Stated exercise ▸
Indicate only the number of lines in the listing below in which the word "high" appears.

Given information ▸
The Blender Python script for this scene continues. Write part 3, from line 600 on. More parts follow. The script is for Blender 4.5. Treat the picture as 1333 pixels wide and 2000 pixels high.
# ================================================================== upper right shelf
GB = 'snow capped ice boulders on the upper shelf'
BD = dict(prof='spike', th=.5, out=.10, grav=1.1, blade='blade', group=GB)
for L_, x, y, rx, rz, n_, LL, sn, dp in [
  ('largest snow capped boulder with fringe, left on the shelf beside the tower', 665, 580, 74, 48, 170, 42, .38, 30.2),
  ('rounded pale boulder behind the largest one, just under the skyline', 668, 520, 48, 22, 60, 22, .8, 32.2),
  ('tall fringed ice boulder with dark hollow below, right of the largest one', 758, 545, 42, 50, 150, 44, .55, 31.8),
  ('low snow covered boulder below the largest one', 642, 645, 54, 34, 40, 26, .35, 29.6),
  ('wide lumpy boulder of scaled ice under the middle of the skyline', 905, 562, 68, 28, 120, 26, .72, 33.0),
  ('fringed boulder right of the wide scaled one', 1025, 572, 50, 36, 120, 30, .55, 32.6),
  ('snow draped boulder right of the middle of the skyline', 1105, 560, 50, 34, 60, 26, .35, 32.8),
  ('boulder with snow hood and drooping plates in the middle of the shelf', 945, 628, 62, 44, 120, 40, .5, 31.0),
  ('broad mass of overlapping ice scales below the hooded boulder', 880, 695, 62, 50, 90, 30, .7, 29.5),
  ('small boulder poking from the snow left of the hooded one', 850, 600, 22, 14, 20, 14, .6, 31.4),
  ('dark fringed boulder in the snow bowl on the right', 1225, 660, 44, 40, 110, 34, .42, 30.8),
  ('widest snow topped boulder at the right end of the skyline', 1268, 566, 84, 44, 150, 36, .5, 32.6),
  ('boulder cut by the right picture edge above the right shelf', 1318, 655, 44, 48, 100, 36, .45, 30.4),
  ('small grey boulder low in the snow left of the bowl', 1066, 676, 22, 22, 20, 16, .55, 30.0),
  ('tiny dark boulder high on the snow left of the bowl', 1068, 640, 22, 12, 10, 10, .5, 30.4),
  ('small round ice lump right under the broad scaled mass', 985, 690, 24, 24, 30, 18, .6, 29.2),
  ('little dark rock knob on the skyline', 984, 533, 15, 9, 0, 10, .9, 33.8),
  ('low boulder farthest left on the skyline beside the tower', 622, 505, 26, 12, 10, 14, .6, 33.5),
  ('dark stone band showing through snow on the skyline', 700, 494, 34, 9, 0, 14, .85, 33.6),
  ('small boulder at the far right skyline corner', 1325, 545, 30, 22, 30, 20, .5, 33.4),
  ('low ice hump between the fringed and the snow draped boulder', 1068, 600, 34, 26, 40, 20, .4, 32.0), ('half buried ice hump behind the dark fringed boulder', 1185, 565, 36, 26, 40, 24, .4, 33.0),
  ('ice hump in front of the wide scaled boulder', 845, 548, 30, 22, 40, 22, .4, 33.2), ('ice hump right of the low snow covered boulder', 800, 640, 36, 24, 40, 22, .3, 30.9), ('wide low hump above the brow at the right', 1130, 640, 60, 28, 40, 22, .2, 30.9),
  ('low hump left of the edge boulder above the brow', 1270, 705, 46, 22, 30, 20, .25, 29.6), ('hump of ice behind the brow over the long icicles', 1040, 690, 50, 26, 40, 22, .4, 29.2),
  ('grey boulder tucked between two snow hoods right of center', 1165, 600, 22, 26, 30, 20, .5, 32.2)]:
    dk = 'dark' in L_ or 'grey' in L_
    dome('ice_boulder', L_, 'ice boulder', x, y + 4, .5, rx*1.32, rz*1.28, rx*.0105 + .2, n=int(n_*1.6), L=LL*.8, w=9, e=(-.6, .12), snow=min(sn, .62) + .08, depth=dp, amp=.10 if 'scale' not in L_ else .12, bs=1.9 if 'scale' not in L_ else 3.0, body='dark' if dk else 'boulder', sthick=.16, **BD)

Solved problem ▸
2